**Extracted records**
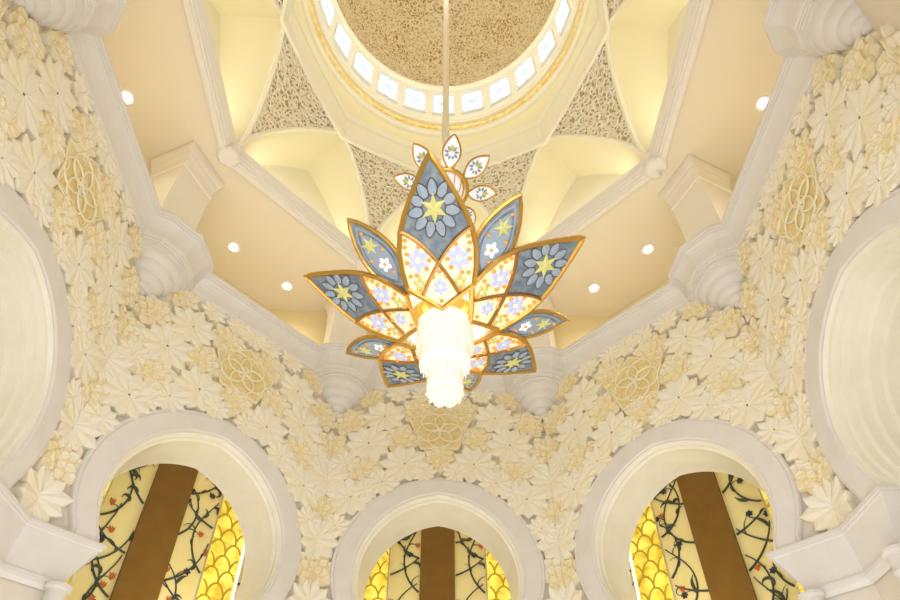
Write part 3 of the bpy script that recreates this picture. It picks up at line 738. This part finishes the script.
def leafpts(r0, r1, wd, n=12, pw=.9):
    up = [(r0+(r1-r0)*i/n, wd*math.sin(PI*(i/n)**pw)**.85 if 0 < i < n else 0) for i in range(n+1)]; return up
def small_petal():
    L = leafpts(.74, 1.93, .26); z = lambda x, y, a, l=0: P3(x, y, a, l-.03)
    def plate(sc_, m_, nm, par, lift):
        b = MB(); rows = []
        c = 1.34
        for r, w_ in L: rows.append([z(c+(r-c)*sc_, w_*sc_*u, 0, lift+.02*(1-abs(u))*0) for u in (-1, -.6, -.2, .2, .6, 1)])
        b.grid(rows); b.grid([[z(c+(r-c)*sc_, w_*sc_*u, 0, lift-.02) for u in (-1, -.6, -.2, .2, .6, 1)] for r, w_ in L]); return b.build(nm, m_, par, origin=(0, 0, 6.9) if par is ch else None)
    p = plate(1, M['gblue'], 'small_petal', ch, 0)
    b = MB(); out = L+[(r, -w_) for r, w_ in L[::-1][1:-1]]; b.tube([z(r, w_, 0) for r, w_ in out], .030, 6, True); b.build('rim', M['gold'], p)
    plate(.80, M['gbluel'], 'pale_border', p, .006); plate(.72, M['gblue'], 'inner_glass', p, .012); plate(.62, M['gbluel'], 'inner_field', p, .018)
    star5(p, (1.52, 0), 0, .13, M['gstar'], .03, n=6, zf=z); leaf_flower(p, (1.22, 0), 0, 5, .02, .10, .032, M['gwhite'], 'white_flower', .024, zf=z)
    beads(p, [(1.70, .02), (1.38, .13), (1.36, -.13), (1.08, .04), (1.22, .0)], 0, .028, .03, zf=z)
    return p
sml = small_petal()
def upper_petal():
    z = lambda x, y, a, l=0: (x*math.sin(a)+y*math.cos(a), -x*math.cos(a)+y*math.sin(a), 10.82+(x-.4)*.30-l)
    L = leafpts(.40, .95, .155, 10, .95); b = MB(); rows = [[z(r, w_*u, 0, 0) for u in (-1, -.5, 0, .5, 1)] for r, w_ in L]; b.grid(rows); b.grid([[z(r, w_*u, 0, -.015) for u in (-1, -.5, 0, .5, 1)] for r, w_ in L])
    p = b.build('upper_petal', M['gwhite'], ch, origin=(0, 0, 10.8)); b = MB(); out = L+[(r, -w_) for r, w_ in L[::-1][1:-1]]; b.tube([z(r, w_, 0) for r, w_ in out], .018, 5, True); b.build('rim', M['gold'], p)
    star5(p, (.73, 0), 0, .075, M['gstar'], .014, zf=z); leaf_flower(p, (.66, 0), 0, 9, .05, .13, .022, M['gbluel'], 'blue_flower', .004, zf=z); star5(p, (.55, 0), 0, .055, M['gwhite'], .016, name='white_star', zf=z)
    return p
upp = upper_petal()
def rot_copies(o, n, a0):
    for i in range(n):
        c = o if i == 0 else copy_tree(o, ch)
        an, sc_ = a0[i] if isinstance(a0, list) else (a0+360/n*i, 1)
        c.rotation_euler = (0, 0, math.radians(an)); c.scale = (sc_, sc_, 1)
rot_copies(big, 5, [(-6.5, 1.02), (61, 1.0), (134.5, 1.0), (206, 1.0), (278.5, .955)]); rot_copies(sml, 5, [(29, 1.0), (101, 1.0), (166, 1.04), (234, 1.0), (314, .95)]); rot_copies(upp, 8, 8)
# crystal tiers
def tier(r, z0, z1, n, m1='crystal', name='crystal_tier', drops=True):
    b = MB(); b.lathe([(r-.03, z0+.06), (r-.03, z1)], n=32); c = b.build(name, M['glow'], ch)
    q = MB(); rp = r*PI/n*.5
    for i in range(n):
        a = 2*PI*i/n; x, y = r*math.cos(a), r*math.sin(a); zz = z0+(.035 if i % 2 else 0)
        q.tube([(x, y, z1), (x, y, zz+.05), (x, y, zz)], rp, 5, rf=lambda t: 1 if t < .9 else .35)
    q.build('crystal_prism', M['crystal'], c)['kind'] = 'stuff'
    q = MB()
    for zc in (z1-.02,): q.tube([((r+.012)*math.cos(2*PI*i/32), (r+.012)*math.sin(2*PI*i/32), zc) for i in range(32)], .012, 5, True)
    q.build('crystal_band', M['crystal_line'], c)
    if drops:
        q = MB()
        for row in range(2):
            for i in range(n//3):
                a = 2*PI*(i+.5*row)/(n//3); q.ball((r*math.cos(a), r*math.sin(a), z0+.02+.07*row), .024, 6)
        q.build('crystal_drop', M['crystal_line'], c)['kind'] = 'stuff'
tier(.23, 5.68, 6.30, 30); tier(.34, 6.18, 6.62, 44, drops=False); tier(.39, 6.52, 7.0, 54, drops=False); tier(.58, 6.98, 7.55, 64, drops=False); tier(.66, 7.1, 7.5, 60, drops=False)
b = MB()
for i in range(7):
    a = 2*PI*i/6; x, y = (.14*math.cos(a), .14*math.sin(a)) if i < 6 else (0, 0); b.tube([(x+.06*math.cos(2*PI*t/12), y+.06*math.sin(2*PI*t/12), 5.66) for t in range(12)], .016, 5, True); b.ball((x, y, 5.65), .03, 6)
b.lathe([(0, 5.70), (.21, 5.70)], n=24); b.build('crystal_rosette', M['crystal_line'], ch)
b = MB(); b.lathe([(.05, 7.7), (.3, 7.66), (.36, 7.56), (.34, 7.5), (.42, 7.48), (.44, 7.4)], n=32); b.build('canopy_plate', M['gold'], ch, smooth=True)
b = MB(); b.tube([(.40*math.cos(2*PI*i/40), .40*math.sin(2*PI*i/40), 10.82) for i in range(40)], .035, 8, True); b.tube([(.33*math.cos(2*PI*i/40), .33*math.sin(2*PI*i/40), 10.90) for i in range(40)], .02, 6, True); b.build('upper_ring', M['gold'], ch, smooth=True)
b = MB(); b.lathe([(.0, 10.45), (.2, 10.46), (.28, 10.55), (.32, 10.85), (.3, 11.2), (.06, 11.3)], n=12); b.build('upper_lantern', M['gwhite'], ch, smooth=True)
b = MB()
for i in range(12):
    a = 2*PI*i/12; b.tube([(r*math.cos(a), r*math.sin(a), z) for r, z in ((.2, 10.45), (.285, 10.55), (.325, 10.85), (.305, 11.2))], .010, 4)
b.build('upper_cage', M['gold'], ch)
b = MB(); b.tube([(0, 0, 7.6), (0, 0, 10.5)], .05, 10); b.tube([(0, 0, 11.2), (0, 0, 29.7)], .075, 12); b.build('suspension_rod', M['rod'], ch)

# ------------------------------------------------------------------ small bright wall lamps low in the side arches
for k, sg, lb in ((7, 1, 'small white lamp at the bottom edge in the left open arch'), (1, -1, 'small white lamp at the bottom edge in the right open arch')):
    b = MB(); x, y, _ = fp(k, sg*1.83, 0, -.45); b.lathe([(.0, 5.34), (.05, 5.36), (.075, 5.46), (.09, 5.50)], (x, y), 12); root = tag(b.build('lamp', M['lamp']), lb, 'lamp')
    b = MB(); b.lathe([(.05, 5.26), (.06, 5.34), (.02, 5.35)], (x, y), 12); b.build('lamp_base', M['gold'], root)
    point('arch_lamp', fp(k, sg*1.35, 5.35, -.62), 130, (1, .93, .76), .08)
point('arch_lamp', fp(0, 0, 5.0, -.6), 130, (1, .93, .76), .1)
---
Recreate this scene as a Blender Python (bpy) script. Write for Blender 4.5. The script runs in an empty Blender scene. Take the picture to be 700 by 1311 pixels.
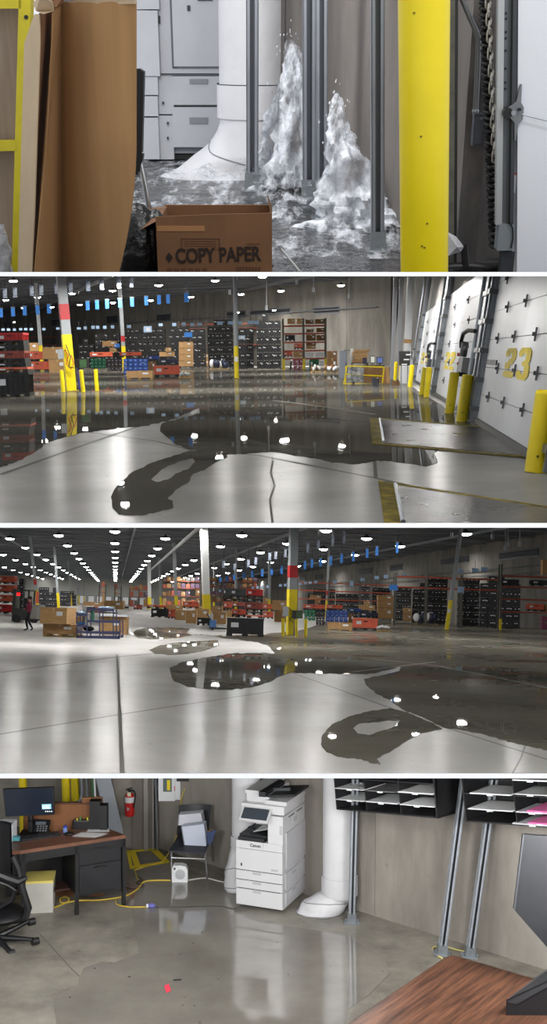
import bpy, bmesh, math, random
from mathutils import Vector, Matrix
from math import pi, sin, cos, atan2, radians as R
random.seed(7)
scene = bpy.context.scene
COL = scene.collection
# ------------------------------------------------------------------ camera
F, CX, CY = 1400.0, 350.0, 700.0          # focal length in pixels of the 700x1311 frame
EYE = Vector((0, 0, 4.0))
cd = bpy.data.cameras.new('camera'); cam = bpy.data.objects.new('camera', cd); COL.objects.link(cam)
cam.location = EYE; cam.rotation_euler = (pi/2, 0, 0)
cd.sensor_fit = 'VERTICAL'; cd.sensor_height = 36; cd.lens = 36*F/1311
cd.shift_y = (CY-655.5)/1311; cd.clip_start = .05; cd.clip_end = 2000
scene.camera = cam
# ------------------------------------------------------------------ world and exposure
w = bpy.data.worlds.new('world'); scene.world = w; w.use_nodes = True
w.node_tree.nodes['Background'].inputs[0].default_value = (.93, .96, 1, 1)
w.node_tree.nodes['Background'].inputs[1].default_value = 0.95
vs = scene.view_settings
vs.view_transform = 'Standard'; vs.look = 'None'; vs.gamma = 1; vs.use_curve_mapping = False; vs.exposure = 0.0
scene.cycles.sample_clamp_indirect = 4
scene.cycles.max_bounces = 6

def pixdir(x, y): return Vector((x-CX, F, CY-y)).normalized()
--
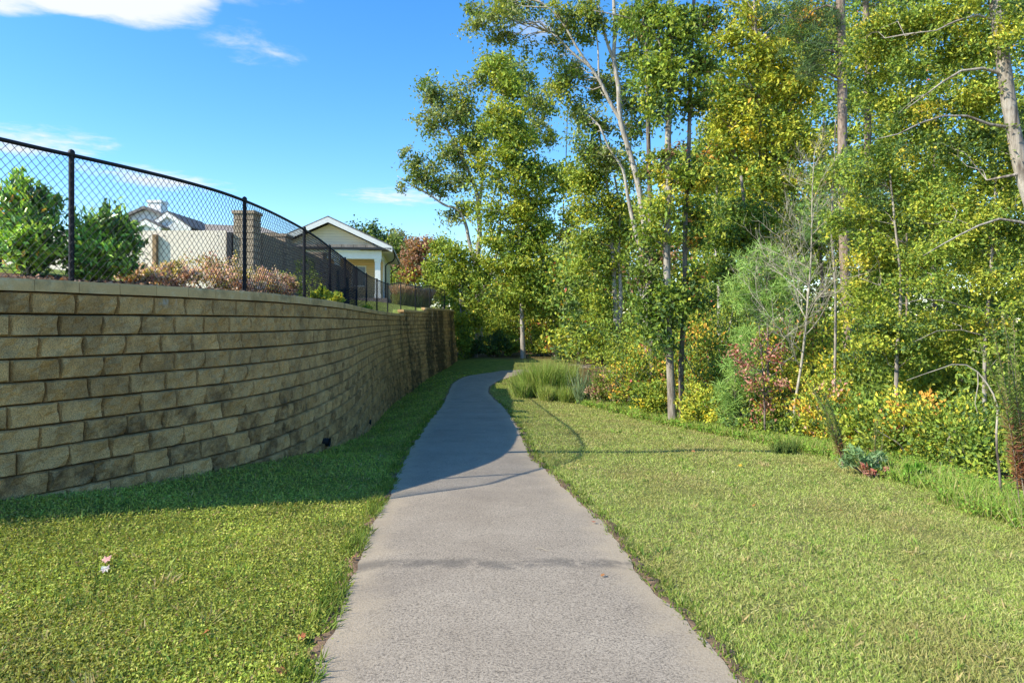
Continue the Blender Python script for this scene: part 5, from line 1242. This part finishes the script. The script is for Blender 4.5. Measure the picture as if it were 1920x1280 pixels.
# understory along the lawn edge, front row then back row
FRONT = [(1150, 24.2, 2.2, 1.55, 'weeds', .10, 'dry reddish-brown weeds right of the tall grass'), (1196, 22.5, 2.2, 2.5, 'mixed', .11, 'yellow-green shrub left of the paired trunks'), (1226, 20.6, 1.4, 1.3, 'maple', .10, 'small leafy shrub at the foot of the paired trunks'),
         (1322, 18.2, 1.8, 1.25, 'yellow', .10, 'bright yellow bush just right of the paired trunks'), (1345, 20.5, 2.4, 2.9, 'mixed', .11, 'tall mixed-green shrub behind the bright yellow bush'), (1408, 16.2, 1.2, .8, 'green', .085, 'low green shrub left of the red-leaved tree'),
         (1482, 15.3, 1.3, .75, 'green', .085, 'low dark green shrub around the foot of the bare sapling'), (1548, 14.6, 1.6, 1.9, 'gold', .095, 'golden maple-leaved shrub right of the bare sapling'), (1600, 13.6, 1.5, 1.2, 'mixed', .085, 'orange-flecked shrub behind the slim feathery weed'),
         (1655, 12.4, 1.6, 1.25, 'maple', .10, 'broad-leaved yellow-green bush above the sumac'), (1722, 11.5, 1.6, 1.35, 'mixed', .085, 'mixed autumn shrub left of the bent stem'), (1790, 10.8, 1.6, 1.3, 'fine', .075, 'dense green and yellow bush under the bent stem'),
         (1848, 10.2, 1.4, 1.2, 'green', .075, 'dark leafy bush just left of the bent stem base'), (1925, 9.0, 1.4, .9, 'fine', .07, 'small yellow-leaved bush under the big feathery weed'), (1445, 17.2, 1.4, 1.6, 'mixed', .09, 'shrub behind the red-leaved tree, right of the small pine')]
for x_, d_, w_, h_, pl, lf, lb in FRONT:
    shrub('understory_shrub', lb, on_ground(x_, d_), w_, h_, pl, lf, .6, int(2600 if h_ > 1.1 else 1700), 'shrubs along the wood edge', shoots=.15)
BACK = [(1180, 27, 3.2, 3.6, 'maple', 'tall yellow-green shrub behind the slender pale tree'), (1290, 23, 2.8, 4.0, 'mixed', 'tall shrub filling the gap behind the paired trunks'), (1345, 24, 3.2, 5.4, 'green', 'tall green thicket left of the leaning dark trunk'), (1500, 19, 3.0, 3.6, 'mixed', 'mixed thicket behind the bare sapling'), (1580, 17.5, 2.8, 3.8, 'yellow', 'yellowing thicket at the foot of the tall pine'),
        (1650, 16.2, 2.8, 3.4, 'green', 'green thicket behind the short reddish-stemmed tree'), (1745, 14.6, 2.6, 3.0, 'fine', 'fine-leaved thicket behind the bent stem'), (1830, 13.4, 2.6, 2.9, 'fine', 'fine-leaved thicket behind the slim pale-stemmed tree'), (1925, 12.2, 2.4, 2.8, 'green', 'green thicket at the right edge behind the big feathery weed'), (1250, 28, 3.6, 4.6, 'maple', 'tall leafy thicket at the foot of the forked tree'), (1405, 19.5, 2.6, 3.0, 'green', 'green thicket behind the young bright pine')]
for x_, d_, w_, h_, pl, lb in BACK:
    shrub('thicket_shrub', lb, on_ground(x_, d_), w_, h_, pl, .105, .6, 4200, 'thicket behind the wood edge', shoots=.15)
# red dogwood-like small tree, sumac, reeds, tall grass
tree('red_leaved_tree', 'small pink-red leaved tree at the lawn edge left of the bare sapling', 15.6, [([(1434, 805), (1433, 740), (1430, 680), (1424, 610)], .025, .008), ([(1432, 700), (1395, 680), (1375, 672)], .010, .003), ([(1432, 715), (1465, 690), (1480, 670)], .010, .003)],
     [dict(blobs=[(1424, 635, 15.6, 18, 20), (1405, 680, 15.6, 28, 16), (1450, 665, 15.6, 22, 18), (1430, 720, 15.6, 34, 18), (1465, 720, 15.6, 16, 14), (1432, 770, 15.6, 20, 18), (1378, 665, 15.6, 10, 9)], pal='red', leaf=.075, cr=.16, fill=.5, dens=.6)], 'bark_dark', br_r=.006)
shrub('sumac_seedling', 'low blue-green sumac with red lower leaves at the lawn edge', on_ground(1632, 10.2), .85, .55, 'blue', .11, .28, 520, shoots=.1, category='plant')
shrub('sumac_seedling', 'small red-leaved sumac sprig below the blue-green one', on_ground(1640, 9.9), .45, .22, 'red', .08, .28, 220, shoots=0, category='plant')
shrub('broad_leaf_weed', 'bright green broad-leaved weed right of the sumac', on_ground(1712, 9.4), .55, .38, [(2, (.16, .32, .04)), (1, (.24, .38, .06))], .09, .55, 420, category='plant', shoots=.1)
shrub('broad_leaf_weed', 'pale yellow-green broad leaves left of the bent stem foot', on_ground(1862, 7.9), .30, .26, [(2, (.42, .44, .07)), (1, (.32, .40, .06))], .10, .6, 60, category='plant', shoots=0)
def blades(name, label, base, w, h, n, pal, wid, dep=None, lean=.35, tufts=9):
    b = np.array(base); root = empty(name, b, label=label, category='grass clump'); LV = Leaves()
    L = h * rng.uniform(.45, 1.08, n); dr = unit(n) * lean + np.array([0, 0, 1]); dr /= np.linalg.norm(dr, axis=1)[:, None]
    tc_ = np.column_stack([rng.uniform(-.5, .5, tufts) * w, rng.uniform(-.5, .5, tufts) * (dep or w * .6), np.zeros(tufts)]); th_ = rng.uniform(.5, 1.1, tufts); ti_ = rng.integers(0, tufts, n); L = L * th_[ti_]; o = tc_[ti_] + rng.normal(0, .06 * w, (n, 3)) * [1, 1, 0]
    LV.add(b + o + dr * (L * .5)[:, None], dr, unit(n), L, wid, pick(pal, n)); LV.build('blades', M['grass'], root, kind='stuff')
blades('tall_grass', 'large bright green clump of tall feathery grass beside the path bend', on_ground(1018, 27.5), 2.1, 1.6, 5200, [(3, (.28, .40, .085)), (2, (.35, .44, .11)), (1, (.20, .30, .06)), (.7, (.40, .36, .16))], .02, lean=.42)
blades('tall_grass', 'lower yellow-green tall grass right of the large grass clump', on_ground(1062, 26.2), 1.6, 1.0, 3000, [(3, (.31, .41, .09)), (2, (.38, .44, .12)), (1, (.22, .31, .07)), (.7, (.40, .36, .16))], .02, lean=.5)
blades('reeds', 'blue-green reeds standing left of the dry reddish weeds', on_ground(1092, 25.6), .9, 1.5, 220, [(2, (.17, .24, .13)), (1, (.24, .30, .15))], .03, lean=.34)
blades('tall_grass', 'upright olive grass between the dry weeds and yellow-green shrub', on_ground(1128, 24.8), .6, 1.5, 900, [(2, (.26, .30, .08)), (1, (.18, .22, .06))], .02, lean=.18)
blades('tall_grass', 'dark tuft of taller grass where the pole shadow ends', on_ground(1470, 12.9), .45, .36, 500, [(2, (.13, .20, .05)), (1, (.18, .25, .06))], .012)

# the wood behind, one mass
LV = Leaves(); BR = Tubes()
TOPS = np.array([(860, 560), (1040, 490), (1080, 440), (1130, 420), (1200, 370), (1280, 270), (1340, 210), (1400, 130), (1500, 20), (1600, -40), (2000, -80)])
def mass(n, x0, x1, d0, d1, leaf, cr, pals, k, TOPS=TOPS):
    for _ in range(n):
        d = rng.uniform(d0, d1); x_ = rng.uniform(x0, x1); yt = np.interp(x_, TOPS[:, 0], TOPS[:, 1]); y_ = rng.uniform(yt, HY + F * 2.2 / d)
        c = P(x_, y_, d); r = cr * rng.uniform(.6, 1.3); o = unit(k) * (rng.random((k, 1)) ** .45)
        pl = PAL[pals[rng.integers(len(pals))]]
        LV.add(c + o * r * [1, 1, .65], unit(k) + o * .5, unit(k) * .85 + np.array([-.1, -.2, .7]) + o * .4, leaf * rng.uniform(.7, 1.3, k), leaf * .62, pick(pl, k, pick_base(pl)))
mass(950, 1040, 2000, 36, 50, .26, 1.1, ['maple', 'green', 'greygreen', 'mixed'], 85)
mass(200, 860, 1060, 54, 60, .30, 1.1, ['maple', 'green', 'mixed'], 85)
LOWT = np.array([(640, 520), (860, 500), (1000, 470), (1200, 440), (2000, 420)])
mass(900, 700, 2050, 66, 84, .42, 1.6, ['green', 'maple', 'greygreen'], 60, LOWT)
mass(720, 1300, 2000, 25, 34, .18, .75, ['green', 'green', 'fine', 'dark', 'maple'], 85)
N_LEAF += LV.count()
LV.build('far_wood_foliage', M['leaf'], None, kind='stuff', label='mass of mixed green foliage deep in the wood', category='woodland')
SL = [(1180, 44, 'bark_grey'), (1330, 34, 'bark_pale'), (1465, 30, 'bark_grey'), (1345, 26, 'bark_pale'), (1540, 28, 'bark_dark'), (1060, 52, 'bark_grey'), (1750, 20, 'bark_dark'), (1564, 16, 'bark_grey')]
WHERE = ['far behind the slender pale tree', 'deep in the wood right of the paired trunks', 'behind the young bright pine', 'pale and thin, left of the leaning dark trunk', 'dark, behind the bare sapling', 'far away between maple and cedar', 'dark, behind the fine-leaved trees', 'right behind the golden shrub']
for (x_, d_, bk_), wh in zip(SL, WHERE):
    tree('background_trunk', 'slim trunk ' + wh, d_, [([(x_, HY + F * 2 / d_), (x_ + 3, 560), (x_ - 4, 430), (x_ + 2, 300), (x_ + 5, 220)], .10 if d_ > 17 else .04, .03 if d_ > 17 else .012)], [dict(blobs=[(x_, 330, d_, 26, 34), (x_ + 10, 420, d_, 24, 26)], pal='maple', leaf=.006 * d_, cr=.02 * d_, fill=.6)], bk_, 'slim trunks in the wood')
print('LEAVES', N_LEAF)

**Short task**
Omit all pictures and repeat exactly the lines from the one containing "Recreate this scene" through the one containing "def pixdir(x, y): return", ends included, with nothing added.

**Full answer**
Recreate this scene as a Blender Python (bpy) script. Write for Blender 4.5. The script runs in an empty Blender scene. Take the picture to be 700 by 1311 pixels.
import bpy, bmesh, math, random
from mathutils import Vector, Matrix
from math import pi, sin, cos, atan2, radians as R
random.seed(7)
scene = bpy.context.scene
COL = scene.collection
# ------------------------------------------------------------------ camera
F, CX, CY = 1400.0, 350.0, 700.0          # focal length in pixels of the 700x1311 frame
EYE = Vector((0, 0, 4.0))
cd = bpy.data.cameras.new('camera'); cam = bpy.data.objects.new('camera', cd); COL.objects.link(cam)
cam.location = EYE; cam.rotation_euler = (pi/2, 0, 0)
cd.sensor_fit = 'VERTICAL'; cd.sensor_height = 36; cd.lens = 36*F/1311
cd.shift_y = (CY-655.5)/1311; cd.clip_start = .05; cd.clip_end = 2000
scene.camera = cam
# ------------------------------------------------------------------ world and exposure
w = bpy.data.worlds.new('world'); scene.world = w; w.use_nodes = True
w.node_tree.nodes['Background'].inputs[0].default_value = (.93, .96, 1, 1)
w.node_tree.nodes['Background'].inputs[1].default_value = 0.95
vs = scene.view_settings
vs.view_transform = 'Standard'; vs.look = 'None'; vs.gamma = 1; vs.use_curve_mapping = False; vs.exposure = 0.0
scene.cycles.sample_clamp_indirect = 4
scene.cycles.max_bounces = 6

def pixdir(x, y): return Vector((x-CX, F, CY-y)).normalized()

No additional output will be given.